● **GIVEN RECORDS**
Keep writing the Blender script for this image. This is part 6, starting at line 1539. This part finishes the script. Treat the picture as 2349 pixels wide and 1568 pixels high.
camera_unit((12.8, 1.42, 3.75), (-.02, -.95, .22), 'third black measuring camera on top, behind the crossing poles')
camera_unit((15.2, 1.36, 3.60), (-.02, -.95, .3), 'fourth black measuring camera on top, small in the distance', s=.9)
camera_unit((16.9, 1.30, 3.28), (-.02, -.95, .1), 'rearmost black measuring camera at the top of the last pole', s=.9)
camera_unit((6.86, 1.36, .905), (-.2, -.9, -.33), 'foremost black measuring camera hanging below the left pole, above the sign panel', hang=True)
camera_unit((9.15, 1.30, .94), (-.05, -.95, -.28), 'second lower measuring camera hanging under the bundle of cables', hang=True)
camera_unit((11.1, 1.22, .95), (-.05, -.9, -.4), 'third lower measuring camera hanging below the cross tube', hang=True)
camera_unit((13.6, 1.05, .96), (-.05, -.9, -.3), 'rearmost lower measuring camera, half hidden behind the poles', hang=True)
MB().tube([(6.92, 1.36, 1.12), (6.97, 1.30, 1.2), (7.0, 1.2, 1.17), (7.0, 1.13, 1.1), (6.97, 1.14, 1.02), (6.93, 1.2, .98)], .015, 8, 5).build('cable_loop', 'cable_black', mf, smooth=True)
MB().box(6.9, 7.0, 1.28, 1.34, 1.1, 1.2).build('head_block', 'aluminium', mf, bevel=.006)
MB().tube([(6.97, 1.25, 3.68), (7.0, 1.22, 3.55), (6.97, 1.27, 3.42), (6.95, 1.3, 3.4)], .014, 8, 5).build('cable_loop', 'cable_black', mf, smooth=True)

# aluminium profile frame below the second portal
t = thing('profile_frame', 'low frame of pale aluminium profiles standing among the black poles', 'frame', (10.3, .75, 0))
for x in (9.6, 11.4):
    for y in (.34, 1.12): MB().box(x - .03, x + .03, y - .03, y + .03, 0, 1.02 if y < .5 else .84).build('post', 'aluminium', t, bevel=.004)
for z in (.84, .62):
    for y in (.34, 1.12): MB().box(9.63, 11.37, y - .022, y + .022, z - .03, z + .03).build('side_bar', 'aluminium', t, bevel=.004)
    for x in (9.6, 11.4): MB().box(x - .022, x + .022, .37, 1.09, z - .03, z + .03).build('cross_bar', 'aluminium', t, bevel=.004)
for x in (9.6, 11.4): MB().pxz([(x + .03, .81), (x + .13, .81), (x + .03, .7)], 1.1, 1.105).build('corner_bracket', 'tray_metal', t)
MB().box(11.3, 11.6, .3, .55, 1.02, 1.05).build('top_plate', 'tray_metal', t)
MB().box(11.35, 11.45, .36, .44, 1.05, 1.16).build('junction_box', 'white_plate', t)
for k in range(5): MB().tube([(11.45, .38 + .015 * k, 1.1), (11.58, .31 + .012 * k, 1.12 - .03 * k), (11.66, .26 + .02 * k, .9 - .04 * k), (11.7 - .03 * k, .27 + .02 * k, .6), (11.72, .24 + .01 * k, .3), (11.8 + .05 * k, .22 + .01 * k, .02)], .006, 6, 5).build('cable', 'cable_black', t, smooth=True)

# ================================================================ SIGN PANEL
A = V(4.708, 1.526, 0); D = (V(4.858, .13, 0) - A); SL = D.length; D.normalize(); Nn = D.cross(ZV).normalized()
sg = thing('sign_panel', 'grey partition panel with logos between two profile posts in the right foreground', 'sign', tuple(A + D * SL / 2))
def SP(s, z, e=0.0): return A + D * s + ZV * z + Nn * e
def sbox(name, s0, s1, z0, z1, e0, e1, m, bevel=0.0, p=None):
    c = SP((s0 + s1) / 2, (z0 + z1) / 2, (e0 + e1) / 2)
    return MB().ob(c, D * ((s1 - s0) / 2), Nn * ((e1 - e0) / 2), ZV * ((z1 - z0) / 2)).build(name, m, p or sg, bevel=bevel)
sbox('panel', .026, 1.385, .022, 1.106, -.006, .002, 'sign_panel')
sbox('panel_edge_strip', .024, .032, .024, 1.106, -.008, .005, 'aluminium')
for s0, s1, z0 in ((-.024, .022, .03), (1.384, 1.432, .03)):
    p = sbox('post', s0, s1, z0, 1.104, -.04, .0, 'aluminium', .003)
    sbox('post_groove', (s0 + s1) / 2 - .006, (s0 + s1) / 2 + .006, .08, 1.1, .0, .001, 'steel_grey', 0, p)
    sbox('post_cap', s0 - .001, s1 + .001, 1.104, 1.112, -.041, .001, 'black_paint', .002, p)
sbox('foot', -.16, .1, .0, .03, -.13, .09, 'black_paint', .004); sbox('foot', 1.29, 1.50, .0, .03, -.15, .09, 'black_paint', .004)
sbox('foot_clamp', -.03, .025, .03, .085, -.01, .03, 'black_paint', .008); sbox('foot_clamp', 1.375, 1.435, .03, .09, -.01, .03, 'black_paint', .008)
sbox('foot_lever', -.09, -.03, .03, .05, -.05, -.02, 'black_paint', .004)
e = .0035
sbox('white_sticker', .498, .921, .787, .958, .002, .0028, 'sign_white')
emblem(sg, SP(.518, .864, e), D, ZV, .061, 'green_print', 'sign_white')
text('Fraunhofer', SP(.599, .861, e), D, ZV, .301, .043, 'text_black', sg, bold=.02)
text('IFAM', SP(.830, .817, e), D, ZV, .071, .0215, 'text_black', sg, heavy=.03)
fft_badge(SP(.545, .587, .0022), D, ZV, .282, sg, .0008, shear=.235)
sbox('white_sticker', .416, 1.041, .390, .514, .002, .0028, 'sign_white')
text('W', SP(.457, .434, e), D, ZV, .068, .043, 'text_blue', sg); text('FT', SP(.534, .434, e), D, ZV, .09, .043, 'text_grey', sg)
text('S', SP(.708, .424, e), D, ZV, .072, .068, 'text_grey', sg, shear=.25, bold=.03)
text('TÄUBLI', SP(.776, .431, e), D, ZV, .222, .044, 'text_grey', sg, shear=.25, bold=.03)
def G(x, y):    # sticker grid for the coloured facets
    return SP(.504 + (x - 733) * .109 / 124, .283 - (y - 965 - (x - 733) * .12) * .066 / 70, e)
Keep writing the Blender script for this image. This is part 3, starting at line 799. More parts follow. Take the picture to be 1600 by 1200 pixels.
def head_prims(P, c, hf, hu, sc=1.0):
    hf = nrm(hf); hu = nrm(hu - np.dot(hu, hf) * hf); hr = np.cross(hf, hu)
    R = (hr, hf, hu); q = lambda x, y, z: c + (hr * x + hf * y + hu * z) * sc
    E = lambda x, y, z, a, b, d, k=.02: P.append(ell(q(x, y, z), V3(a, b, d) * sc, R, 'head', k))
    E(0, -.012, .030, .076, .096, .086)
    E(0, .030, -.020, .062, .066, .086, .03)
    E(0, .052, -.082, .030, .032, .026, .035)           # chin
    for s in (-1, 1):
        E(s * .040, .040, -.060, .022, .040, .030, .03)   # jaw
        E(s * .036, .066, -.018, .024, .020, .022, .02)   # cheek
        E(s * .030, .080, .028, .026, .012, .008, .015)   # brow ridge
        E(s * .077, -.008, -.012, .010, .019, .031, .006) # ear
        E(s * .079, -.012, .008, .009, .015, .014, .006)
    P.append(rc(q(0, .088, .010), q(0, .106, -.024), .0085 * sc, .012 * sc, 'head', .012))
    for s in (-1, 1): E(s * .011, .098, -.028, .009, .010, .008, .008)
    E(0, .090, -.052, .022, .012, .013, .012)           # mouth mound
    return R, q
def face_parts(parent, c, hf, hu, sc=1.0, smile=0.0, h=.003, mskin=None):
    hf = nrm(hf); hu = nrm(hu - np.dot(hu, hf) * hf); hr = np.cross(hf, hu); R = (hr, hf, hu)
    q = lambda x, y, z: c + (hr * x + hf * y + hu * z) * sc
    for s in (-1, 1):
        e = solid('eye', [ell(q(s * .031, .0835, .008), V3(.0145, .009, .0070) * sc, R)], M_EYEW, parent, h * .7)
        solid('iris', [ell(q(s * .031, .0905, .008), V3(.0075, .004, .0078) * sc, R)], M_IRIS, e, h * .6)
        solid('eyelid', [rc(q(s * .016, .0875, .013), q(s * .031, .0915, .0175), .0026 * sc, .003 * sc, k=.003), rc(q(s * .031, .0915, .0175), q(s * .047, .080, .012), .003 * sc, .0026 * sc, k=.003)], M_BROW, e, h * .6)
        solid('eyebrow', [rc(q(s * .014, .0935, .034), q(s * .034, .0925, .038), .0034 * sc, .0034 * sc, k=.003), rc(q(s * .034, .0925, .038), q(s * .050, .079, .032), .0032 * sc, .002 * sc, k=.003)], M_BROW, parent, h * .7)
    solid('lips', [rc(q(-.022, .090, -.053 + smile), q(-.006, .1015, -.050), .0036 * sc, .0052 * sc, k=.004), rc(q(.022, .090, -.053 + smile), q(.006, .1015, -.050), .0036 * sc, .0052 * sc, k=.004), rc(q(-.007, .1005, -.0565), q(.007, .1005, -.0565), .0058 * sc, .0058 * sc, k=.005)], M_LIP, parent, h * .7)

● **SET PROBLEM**
Gather each line in the data that holds the string "Blender".

● **SOLUTION**
Keep writing the Blender script for this image. This is part 6, starting at line 1539. This part finishes the script. Treat the picture as 2349 pixels wide and 1568 pixels high.
Keep writing the Blender script for this image. This is part 3, starting at line 799. More parts follow. Take the picture to be 1600 by 1200 pixels.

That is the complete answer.